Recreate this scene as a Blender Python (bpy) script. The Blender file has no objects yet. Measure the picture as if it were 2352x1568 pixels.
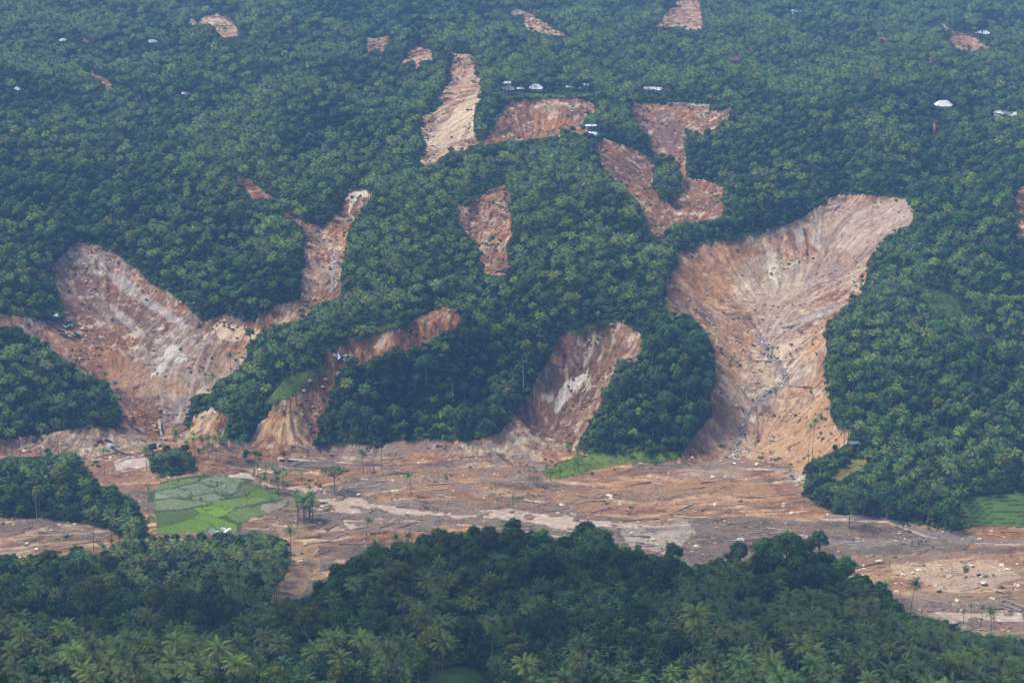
import bpy, math, random
import numpy as np
from mathutils import Vector, Matrix
random.seed(7); RNG = np.random.default_rng(7)
S = bpy.context.scene
# ---------------------------------------------------------------- camera, sky, sun, exposure
H = 350.0; PITCH = math.radians(13.0); F = 4593.75          # eye height, downward tilt, focal length in units of a 2352 wide picture
cam = bpy.data.cameras.new('camera'); cam_o = bpy.data.objects.new('camera', cam)
S.collection.objects.link(cam_o); S.camera = cam_o
cam_o.location = (0, 0, H); cam_o.rotation_euler = (math.pi/2 - PITCH, 0, 0)
cam.sensor_width = 36; cam.lens = 36*2000/1024; cam.clip_start = 1; cam.clip_end = 30000
W = bpy.data.worlds.new('World'); S.world = W; W.use_nodes = True
SUN_EL, SUN_AZ = math.radians(58), math.radians(285)         # azimuth clockwise from +Y
nt = W.node_tree; bg = nt.nodes['Background']
sky = nt.nodes.new('ShaderNodeTexSky'); sky.sky_type = 'NISHITA'; sky.sun_disc = False
sky.sun_elevation = SUN_EL; sky.sun_rotation = SUN_AZ; sky.air_density = 1.0; sky.dust_density = 3.0; sky.ozone_density = 1.0
hs = nt.nodes.new('ShaderNodeHueSaturation'); hs.inputs['Saturation'].default_value = .45     # thin cloud whitens the blue
nt.links.new(sky.outputs[0], hs.inputs['Color']); nt.links.new(hs.outputs[0], bg.inputs[0]); bg.inputs[1].default_value = 0.088
sd = bpy.data.lights.new('sun', 'SUN'); sd.energy = 3.0; sd.angle = math.radians(18); sd.color = (1, .95, .88)
so = bpy.data.objects.new('sun', sd); S.collection.objects.link(so)
d = Vector((math.sin(SUN_AZ)*math.cos(SUN_EL), math.cos(SUN_AZ)*math.cos(SUN_EL), math.sin(SUN_EL)))
so.rotation_euler = d.to_track_quat('Z', 'Y').to_euler()
S.view_settings.view_transform = 'Standard'; S.view_settings.look = 'None'; S.view_settings.gamma = 1
S.view_settings.exposure = 1.1
HAZE_D = 0.00013
# ---------------------------------------------------------------- numpy helpers
def dep(y): return PITCH + np.arctan((np.asarray(y, float)-784)/F)
def project(X, Y, Z):
    zc = Y*math.cos(PITCH) + (H-Z)*math.sin(PITCH)
    zc = np.maximum(zc, 1)
    return 1176 + F*X/zc, 784 + F*((H-Z)*math.cos(PITCH) - Y*math.sin(PITCH))/zc
def unproject(px, py, Y):
    Z = H - Y*np.tan(dep(py)); zc = Y*math.cos(PITCH) + (H-Z)*math.sin(PITCH)
    return (px-1176)/F*zc, Y, Z
_tab = {}
def vnoise(x, y, sc, seed):
    if seed not in _tab: _tab[seed] = np.pad(np.random.default_rng(seed+1000).random((256, 256)).astype(np.float32), ((0, 1), (0, 1)), mode='wrap')
    t = _tab[seed]; u = x/sc; v = y/sc
    i = np.floor(u).astype(np.int64); j = np.floor(v).astype(np.int64)
    a = (u-i); b = (v-j); a = a*a*(3-2*a); b = b*b*(3-2*b)
    i &= 255; j &= 255
    return ((t[i, j]*(1-a)+t[i+1, j]*a)*(1-b) + (t[i, j+1]*(1-a)+t[i+1, j+1]*a)*b)
def fbm(x, y, sc, seed, n=4, g=.5):
    s = 0; A = 1; T = 0
    for k in range(n):
        s = s + A*(vnoise(x+13.7*k, y-7.3*k, sc, seed+k)-.5); T += A; A *= g; sc *= .5
    return s/T*2
def ridged(x, y, sc, seed, n=4):
    s = 0; A = 1; T = 0
    for k in range(n):
        s = s + A*(1-abs(2*vnoise(x+13.7*k, y-7.3*k, sc, seed+k)-1)); T += A; A *= .5; sc *= .5
    return s/T
def smooth(e0, e1, x):
    t = np.clip((x-e0)/(e1-e0), 0, 1); return t*t*(3-2*t)
def inpoly(px, py, poly):
    poly = np.asarray(poly, float); m = np.zeros(px.shape, bool)
    x0, y0 = poly.min(0); x1, y1 = poly.max(0)
    box = (px >= x0) & (px <= x1) & (py >= y0) & (py <= y1)
    X = px[box]; Y = py[box]; r = np.zeros(X.shape, bool); n = len(poly)
    for k in range(n):
        xa, ya = poly[k]; xb, yb = poly[(k+1) % n]
        if ya == yb: continue
        r ^= ((Y < ya) != (Y < yb)) & (X < (xb-xa)*(Y-ya)/(yb-ya)+xa)
    m[box] = r; return m
def segdist(px, py, line):
    dd = np.full(px.shape, 1e9)
    for (xa, ya), (xb, yb) in zip(line[:-1], line[1:]):
        vx, vy = xb-xa, yb-ya
        t = np.clip(((px-xa)*vx+(py-ya)*vy)/(vx*vx+vy*vy), 0, 1)
        dd = np.minimum(dd, np.hypot(px-xa-t*vx, py-ya-t*vy))
    return dd
OX = {0: 0, 1: 771.9, 2: 1546.5}; OY = {0: 0, 1: 515.5, 2: 1031}
def T(c, r, pts): return [(OX[c]+x*.34245, OY[r]+y*.34245) for x, y in pts]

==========

## PROMPT
Take the listing above and print it exactly, apart from the pictures.

## EXPECTED ANSWER
Recreate this scene as a Blender Python (bpy) script. The Blender file has no objects yet. Measure the picture as if it were 2352x1568 pixels.
import bpy, math, random
import numpy as np
from mathutils import Vector, Matrix
random.seed(7); RNG = np.random.default_rng(7)
S = bpy.context.scene
# ---------------------------------------------------------------- camera, sky, sun, exposure
H = 350.0; PITCH = math.radians(13.0); F = 4593.75          # eye height, downward tilt, focal length in units of a 2352 wide picture
cam = bpy.data.cameras.new('camera'); cam_o = bpy.data.objects.new('camera', cam)
S.collection.objects.link(cam_o); S.camera = cam_o
cam_o.location = (0, 0, H); cam_o.rotation_euler = (math.pi/2 - PITCH, 0, 0)
cam.sensor_width = 36; cam.lens = 36*2000/1024; cam.clip_start = 1; cam.clip_end = 30000
W = bpy.data.worlds.new('World'); S.world = W; W.use_nodes = True
SUN_EL, SUN_AZ = math.radians(58), math.radians(285)         # azimuth clockwise from +Y
nt = W.node_tree; bg = nt.nodes['Background']
sky = nt.nodes.new('ShaderNodeTexSky'); sky.sky_type = 'NISHITA'; sky.sun_disc = False
sky.sun_elevation = SUN_EL; sky.sun_rotation = SUN_AZ; sky.air_density = 1.0; sky.dust_density = 3.0; sky.ozone_density = 1.0
hs = nt.nodes.new('ShaderNodeHueSaturation'); hs.inputs['Saturation'].default_value = .45     # thin cloud whitens the blue
nt.links.new(sky.outputs[0], hs.inputs['Color']); nt.links.new(hs.outputs[0], bg.inputs[0]); bg.inputs[1].default_value = 0.088
sd = bpy.data.lights.new('sun', 'SUN'); sd.energy = 3.0; sd.angle = math.radians(18); sd.color = (1, .95, .88)
so = bpy.data.objects.new('sun', sd); S.collection.objects.link(so)
d = Vector((math.sin(SUN_AZ)*math.cos(SUN_EL), math.cos(SUN_AZ)*math.cos(SUN_EL), math.sin(SUN_EL)))
so.rotation_euler = d.to_track_quat('Z', 'Y').to_euler()
S.view_settings.view_transform = 'Standard'; S.view_settings.look = 'None'; S.view_settings.gamma = 1
S.view_settings.exposure = 1.1
HAZE_D = 0.00013
# ---------------------------------------------------------------- numpy helpers
def dep(y): return PITCH + np.arctan((np.asarray(y, float)-784)/F)
def project(X, Y, Z):
    zc = Y*math.cos(PITCH) + (H-Z)*math.sin(PITCH)
    zc = np.maximum(zc, 1)
    return 1176 + F*X/zc, 784 + F*((H-Z)*math.cos(PITCH) - Y*math.sin(PITCH))/zc
def unproject(px, py, Y):
    Z = H - Y*np.tan(dep(py)); zc = Y*math.cos(PITCH) + (H-Z)*math.sin(PITCH)
    return (px-1176)/F*zc, Y, Z
_tab = {}
def vnoise(x, y, sc, seed):
    if seed not in _tab: _tab[seed] = np.pad(np.random.default_rng(seed+1000).random((256, 256)).astype(np.float32), ((0, 1), (0, 1)), mode='wrap')
    t = _tab[seed]; u = x/sc; v = y/sc
    i = np.floor(u).astype(np.int64); j = np.floor(v).astype(np.int64)
    a = (u-i); b = (v-j); a = a*a*(3-2*a); b = b*b*(3-2*b)
    i &= 255; j &= 255
    return ((t[i, j]*(1-a)+t[i+1, j]*a)*(1-b) + (t[i, j+1]*(1-a)+t[i+1, j+1]*a)*b)
def fbm(x, y, sc, seed, n=4, g=.5):
    s = 0; A = 1; T = 0
    for k in range(n):
        s = s + A*(vnoise(x+13.7*k, y-7.3*k, sc, seed+k)-.5); T += A; A *= g; sc *= .5
    return s/T*2
def ridged(x, y, sc, seed, n=4):
    s = 0; A = 1; T = 0
    for k in range(n):
        s = s + A*(1-abs(2*vnoise(x+13.7*k, y-7.3*k, sc, seed+k)-1)); T += A; A *= .5; sc *= .5
    return s/T
def smooth(e0, e1, x):
    t = np.clip((x-e0)/(e1-e0), 0, 1); return t*t*(3-2*t)
def inpoly(px, py, poly):
    poly = np.asarray(poly, float); m = np.zeros(px.shape, bool)
    x0, y0 = poly.min(0); x1, y1 = poly.max(0)
    box = (px >= x0) & (px <= x1) & (py >= y0) & (py <= y1)
    X = px[box]; Y = py[box]; r = np.zeros(X.shape, bool); n = len(poly)
    for k in range(n):
        xa, ya = poly[k]; xb, yb = poly[(k+1) % n]
        if ya == yb: continue
        r ^= ((Y < ya) != (Y < yb)) & (X < (xb-xa)*(Y-ya)/(yb-ya)+xa)
    m[box] = r; return m
def segdist(px, py, line):
    dd = np.full(px.shape, 1e9)
    for (xa, ya), (xb, yb) in zip(line[:-1], line[1:]):
        vx, vy = xb-xa, yb-ya
        t = np.clip(((px-xa)*vx+(py-ya)*vy)/(vx*vx+vy*vy), 0, 1)
        dd = np.minimum(dd, np.hypot(px-xa-t*vx, py-ya-t*vy))
    return dd
OX = {0: 0, 1: 771.9, 2: 1546.5}; OY = {0: 0, 1: 515.5, 2: 1031}
def T(c, r, pts): return [(OX[c]+x*.34245, OY[r]+y*.34245) for x, y in pts]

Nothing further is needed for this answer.